The first time I saw a trailer for The Smashing Machine, I kept thinking the lead actor looked familiar but couldn’t place him. Then I missed when the guy’s name was flashed on the screen. The second time I saw it, my girlfriend was with me, and we both had the same reaction, “That was Dwayne Johnson!?!” The Rock is probably one of the most recognizable actors on the planet. That was a total transformation as his normally bare head had hair, his tattoos were clearly covered up, his face looked oddly different, and even his whole demeanor seemed as unlike Johnson’s usual screen presence as it could get. Add in Emily Blunt as his love interest, and this movie was either a major departure for Johnson or the most bizarre sequel to that Jungle Cruise movie as you can get.
Then again, one of the Safdie brothers directed The Smashing Machine, and those guys got an unexpectedly good performance out of Adam Sandler in Uncut Gems. Maybe Barry Safdie could do the same with Johnson in this based-on-a-true-story retelling of a few years in the life of UFC fighter Mark Kerr.

Johnson stars as Kerr, a promising fighter in the UFC with a focus on wrestling as the movie opens. He’s something of a gentle giant in many ways, a soft-spoken man who will ask if an opponent is OK if he thinks he hurt the guy too much. He has a live-in girlfriend, Dawn (Blunt), and many things seem to be going his way. Other things not so much. He has an addiction to opioid painkillers, and he doesn’t take losing in the ring very well. The former leads to some issues that force him to step away from the sport he loves so much. The latter doesn’t help much there.
However, he does get his comeback and makes his attempts in a big tournament that could end with a big final match with his longtime friend and sometime trainer Mark Coleman (Ryan Bader). But he needs to get there first, all while staying clean and keeping things well with Dawn since he does his worst when those two are having problems at home. But this movie isn’t really a plot-centered one. It’s essentially a character study, focused on Mark Kerr, his strengths, his weaknesses, and his desire to win above all. When my girlfriend and I were leaving the theater, she wasn’t sure how she felt about the movie until I made the character study remark, and then we had a good chat on what that meant.
That’s actually perhaps what makes this movie what it is. There’s a moment where Blunt’s Dawn says Johnson’s Kerr doesn’t know anything about her, and as soon as she said it, I realized I didn’t know a lot about her, including her last name. There are moments outside of Kerr’s experiences that give glimpses of what it’s like. Dawn has a single outing with a friend. Coleman’s home life with a wife and kids looks harried but refreshingly normal and one he finds contentment with. But these are fleeting moments as the focus is clearly on Kerr and his life.
As it is, Johnson actually gives a solid performance as Kerr.
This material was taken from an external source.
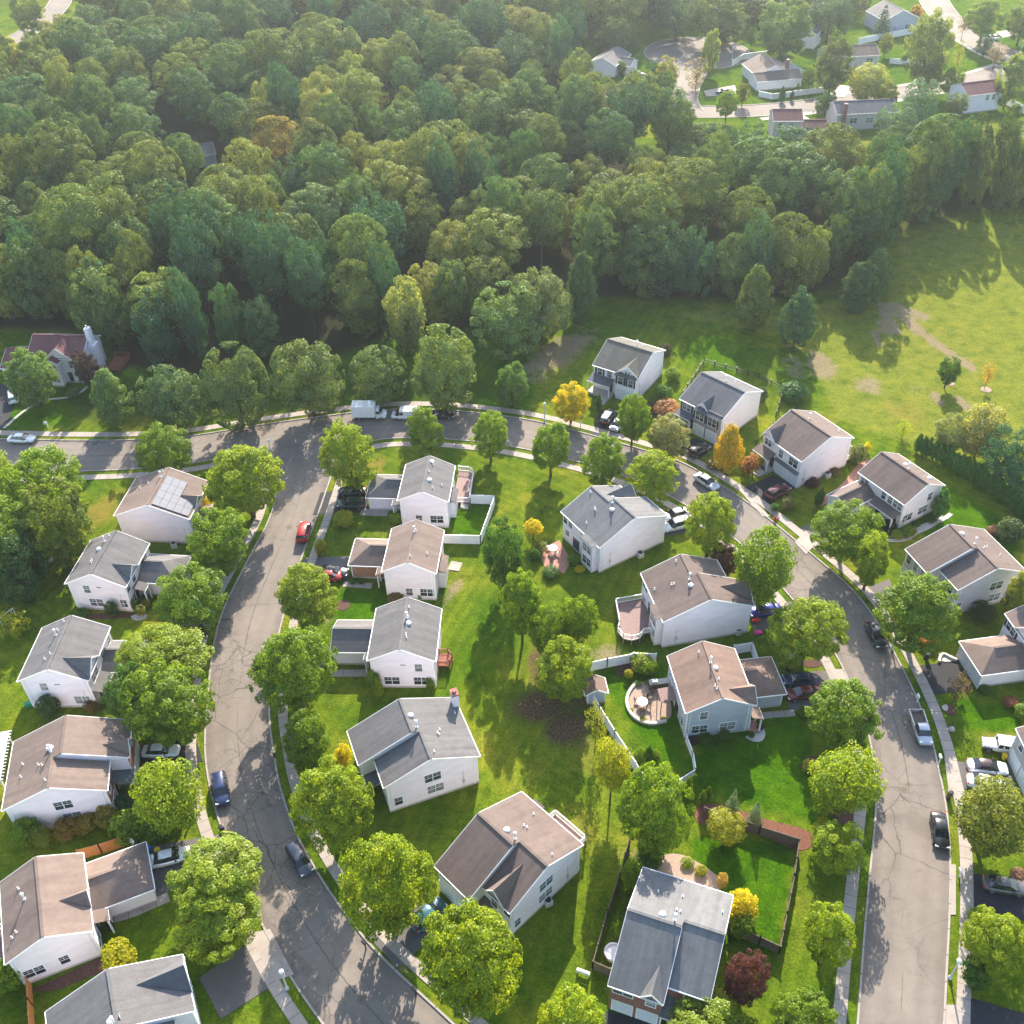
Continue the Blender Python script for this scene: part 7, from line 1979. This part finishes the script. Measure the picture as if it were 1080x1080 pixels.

He’s not the bombastic or effortlessly cool guy he tries to be normally, but he’s doing something interesting here as a man whose focus is only on certain things, and the movie actually plays up to that. Johnson’s Kerr has the right amount of chemistry with Blunt’s Dawn to emphasize how much she matters to him, and he keeps his voice quiet, somehow seeming smaller despite the mass of muscle he has. I wouldn’t call it one of the all-time great performances or anything, nor do I feel the mild anger that I did about Adam Sandler’s turn in the aforementioned Uncut Gems where I realized he could do better and just often chose not to. But this one was clearly something Johnson put a lot of effort into, and he’s not getting any younger, so maybe he should be working more on projects like this one and not his usual “big friendly guy” thing that he often has going on. I can get behind that if I get more like what I got here.